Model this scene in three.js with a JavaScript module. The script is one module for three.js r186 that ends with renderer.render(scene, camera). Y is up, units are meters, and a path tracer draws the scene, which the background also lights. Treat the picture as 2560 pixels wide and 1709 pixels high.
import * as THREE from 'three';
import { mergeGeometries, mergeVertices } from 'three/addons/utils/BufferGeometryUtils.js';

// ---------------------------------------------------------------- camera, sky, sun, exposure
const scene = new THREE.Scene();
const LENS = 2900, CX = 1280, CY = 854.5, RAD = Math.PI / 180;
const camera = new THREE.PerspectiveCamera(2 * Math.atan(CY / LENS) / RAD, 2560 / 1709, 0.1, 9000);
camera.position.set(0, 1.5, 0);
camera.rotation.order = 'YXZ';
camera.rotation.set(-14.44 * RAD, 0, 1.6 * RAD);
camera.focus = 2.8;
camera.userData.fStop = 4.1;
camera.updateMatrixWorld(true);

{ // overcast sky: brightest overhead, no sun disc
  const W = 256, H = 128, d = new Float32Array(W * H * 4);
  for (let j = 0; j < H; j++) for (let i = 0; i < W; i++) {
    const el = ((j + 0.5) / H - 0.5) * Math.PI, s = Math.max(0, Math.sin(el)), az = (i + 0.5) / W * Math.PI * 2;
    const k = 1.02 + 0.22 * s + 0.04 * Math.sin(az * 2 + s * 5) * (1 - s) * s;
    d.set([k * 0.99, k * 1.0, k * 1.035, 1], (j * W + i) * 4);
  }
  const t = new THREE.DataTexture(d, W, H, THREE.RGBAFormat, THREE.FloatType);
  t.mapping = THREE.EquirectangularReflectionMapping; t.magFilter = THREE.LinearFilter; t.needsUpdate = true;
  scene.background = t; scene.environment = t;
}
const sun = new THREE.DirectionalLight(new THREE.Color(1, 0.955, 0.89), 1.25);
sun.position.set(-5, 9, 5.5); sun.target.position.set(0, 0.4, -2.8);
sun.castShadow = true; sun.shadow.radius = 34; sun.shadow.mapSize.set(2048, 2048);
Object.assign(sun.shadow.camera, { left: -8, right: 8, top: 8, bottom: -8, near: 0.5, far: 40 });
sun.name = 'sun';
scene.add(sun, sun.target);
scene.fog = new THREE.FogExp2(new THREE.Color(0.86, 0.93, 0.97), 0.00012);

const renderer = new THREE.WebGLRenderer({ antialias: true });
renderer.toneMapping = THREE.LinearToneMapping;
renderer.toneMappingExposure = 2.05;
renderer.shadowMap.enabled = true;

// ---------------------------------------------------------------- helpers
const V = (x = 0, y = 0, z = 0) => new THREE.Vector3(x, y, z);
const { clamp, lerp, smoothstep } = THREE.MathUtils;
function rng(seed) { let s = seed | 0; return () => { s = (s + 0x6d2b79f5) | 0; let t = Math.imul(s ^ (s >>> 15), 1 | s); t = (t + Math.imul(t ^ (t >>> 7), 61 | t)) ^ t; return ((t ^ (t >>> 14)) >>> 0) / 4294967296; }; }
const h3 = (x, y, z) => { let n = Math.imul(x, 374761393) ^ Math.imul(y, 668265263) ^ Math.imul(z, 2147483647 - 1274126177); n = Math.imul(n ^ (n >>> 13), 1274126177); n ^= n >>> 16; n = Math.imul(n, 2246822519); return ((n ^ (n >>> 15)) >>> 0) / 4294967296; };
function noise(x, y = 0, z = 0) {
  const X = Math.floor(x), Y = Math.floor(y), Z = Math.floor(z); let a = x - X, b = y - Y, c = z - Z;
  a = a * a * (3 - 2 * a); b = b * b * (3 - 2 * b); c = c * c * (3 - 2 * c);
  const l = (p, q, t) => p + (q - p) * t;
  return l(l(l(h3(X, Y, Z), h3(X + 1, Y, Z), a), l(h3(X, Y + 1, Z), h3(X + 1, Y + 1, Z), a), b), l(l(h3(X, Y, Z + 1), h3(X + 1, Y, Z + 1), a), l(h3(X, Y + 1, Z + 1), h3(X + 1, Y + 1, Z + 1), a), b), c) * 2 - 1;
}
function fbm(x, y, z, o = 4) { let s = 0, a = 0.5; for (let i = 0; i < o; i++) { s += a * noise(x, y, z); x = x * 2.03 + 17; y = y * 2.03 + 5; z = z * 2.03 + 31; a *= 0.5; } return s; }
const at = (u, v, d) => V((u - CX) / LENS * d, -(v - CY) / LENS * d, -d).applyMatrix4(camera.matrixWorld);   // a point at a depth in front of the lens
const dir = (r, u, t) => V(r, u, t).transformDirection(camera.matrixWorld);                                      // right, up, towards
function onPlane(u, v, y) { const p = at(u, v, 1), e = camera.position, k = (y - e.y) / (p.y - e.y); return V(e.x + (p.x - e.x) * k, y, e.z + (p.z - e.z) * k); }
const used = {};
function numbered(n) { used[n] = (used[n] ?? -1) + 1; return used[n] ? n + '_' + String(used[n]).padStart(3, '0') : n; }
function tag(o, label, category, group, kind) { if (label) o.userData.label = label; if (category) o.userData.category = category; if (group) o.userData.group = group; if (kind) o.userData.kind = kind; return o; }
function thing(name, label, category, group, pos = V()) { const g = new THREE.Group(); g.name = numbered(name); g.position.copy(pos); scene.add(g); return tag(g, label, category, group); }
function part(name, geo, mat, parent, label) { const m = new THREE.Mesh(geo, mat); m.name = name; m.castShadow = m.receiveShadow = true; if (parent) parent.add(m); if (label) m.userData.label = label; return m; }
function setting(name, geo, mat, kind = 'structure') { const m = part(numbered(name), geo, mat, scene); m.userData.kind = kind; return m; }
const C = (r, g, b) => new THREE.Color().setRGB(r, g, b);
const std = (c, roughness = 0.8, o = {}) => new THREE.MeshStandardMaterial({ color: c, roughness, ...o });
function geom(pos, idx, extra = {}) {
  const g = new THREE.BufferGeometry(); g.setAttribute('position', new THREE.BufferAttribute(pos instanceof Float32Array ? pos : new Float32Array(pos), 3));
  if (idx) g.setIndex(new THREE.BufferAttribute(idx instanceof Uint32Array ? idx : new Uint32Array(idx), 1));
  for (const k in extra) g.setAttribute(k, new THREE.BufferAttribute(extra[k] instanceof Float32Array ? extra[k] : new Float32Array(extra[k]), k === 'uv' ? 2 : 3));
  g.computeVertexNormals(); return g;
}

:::

▶ Short exercise
Return, from the data, each line that has the word "renderer" in it.

▶ Expected output
Model this scene in three.js with a JavaScript module. The script is one module for three.js r186 that ends with renderer.render(scene, camera). Y is up, units are meters, and a path tracer draws the scene, which the background also lights. Treat the picture as 2560 pixels wide and 1709 pixels high.
const renderer = new THREE.WebGLRenderer({ antialias: true });
renderer.toneMapping = THREE.LinearToneMapping;
renderer.toneMappingExposure = 2.05;
renderer.shadowMap.enabled = true;